▸ **Exercise goal**:
In the listing below, how many lines contain the word "Python"? Please respond with the number only.

==== Information provided

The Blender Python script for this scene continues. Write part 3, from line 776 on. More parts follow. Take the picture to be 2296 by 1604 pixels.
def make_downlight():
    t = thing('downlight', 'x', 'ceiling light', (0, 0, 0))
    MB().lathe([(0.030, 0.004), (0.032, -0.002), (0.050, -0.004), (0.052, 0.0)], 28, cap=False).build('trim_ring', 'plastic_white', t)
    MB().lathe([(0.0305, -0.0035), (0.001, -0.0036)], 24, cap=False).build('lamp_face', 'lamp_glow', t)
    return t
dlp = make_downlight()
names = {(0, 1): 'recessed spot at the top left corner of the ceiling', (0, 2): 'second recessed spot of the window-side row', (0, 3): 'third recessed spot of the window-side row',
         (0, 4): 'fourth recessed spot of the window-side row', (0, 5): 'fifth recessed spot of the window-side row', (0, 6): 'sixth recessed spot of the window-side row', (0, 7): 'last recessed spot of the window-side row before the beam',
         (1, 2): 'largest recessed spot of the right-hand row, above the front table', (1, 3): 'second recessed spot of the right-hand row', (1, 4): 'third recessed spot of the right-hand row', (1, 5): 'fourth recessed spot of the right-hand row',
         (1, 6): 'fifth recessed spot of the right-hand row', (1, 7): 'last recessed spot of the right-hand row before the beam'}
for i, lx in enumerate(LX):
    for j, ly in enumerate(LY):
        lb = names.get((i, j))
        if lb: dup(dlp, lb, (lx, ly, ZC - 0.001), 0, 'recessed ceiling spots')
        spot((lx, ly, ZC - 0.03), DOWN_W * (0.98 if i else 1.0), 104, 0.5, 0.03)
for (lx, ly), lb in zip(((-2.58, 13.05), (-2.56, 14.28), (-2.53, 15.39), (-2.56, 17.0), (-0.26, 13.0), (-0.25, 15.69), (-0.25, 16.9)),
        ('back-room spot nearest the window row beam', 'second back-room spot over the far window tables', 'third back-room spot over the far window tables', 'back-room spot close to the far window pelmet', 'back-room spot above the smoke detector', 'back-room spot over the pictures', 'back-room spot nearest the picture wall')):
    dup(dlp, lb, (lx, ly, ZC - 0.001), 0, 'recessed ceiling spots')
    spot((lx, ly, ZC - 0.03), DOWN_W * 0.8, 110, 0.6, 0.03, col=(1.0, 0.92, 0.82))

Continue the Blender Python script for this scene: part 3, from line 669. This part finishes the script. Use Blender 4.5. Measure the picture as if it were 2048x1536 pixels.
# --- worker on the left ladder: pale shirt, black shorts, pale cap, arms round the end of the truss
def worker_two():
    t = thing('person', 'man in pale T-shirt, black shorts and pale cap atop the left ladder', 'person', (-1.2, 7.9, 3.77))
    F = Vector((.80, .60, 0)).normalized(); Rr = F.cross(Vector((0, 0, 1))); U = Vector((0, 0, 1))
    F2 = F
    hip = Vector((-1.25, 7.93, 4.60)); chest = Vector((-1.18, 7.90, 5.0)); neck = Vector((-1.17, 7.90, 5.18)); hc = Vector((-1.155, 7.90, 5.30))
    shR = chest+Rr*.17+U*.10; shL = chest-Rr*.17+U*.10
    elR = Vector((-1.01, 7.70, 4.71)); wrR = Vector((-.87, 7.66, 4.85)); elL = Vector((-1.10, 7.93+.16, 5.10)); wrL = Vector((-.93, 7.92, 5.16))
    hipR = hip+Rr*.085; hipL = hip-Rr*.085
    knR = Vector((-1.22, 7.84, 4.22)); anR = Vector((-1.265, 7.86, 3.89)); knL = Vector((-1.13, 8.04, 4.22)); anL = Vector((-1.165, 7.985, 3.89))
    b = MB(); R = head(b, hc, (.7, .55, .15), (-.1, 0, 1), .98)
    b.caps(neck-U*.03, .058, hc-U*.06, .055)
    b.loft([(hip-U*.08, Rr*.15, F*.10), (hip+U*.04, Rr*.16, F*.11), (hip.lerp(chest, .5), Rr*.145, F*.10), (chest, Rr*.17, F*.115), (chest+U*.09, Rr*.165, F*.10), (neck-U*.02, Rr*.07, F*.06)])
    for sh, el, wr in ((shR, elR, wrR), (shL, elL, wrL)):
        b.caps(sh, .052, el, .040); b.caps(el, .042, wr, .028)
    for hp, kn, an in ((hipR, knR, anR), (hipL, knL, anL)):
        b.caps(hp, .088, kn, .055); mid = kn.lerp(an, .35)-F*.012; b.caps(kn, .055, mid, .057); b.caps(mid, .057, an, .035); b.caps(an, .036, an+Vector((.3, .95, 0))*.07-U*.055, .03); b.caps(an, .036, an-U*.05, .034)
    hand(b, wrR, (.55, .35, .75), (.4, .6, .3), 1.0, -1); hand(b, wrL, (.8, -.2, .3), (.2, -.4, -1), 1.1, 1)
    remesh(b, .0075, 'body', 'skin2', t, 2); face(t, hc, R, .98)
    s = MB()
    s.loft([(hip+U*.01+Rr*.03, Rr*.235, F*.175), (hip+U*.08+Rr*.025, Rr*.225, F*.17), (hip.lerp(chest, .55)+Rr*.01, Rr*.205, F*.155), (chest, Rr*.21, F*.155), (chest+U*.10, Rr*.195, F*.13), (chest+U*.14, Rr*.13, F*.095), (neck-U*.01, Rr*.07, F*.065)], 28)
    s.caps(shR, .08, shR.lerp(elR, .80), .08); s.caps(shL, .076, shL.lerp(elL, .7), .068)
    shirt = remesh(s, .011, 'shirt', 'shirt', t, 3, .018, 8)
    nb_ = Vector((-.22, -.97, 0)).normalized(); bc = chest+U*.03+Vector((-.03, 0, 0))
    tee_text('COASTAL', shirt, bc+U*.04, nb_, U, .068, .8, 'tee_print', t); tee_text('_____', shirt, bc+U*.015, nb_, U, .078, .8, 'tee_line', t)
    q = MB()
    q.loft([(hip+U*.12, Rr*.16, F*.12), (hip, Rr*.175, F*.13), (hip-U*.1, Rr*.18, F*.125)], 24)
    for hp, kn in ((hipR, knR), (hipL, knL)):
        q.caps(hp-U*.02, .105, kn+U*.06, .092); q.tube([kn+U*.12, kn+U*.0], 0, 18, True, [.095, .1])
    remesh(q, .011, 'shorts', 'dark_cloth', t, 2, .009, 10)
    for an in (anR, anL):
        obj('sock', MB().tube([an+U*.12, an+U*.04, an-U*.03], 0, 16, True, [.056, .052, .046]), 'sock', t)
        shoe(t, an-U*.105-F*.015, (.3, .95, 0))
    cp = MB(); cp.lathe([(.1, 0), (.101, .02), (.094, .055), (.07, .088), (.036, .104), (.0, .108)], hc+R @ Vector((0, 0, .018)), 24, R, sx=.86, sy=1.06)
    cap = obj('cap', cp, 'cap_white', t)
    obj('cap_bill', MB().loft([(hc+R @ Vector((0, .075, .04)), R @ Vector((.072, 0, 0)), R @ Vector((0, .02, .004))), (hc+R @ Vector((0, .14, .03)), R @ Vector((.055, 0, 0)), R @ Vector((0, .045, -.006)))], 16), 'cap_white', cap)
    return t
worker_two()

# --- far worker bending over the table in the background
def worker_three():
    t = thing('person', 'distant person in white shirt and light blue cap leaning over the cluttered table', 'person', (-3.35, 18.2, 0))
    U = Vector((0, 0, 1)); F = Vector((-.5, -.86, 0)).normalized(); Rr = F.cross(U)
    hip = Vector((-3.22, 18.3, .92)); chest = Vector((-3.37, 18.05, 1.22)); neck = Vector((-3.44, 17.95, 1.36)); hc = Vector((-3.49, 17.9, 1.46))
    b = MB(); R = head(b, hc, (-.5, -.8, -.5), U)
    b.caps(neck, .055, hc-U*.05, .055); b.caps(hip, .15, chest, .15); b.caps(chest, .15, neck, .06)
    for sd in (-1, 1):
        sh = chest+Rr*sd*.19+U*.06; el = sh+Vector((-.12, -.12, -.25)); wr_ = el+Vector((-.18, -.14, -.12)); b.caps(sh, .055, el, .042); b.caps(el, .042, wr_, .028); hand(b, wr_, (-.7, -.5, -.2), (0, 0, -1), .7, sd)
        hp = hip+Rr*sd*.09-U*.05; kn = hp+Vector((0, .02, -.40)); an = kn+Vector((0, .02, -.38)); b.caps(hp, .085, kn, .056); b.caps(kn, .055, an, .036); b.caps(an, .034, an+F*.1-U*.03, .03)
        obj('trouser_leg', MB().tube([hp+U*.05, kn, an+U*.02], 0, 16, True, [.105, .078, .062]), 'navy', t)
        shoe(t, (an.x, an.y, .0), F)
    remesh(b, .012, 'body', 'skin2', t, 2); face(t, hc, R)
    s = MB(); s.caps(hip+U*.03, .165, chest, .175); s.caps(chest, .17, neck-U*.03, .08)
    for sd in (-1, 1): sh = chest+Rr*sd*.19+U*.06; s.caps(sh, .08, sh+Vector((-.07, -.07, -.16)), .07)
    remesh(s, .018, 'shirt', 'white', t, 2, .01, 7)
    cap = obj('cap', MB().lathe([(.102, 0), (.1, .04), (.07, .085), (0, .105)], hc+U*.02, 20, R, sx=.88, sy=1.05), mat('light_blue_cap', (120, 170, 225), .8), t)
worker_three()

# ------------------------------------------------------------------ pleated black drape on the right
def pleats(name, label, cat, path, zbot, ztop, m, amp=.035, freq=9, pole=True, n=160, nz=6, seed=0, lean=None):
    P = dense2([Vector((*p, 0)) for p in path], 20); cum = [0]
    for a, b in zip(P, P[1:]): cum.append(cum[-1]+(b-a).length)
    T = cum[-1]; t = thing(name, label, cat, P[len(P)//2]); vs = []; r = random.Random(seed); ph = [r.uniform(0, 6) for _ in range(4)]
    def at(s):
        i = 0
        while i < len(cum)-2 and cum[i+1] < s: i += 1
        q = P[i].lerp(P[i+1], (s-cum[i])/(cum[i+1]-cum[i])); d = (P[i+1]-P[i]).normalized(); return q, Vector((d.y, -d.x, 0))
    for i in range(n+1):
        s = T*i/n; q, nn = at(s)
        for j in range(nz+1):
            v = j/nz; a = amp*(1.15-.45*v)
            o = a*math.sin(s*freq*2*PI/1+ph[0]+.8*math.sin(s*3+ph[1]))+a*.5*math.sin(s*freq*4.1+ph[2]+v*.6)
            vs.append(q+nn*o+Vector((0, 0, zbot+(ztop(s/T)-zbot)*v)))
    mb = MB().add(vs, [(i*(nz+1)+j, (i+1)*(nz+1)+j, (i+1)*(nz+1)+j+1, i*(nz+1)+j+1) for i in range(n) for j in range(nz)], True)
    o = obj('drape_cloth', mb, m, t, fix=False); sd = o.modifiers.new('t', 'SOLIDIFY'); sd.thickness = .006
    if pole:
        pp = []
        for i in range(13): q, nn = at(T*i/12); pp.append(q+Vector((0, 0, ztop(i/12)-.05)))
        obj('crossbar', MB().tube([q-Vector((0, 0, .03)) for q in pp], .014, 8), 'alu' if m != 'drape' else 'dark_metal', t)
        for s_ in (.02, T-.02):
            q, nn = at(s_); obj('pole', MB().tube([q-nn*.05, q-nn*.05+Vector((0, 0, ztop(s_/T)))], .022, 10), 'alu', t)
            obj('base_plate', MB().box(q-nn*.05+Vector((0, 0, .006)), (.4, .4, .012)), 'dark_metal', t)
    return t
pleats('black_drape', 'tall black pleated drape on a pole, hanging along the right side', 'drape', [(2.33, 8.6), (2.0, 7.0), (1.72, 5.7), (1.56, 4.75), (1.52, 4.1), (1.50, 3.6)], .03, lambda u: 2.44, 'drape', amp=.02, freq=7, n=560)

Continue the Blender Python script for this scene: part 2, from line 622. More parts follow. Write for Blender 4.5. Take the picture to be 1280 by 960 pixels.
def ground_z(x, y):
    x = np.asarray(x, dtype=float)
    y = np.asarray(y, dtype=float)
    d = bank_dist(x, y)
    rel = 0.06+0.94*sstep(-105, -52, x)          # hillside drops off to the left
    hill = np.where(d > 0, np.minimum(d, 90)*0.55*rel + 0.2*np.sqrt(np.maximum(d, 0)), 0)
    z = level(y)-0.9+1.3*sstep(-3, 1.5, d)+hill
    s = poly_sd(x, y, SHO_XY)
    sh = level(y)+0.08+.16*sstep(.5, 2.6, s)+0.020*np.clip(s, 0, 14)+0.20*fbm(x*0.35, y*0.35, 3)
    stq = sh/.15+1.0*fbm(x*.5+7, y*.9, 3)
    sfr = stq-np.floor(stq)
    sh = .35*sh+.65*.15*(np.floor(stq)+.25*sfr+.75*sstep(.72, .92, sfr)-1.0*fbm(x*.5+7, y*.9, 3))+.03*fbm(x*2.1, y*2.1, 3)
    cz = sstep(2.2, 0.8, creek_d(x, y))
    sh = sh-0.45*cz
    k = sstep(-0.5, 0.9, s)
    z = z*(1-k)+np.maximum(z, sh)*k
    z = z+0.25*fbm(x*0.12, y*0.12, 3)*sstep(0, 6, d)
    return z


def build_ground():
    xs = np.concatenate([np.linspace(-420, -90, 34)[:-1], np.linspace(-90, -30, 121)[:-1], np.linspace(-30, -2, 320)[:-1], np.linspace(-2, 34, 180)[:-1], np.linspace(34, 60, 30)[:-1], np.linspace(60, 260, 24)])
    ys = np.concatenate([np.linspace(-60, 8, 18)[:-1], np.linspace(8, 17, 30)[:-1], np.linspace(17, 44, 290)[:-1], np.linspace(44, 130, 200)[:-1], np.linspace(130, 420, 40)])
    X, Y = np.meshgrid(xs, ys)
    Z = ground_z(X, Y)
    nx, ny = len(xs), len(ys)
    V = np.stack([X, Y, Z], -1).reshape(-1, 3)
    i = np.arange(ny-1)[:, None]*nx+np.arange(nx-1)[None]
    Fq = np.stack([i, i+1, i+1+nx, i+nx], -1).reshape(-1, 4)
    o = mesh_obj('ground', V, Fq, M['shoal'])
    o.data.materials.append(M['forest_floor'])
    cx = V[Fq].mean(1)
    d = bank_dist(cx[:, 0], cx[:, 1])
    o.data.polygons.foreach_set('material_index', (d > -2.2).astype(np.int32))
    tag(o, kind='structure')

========

▸ **Finished answer**:
3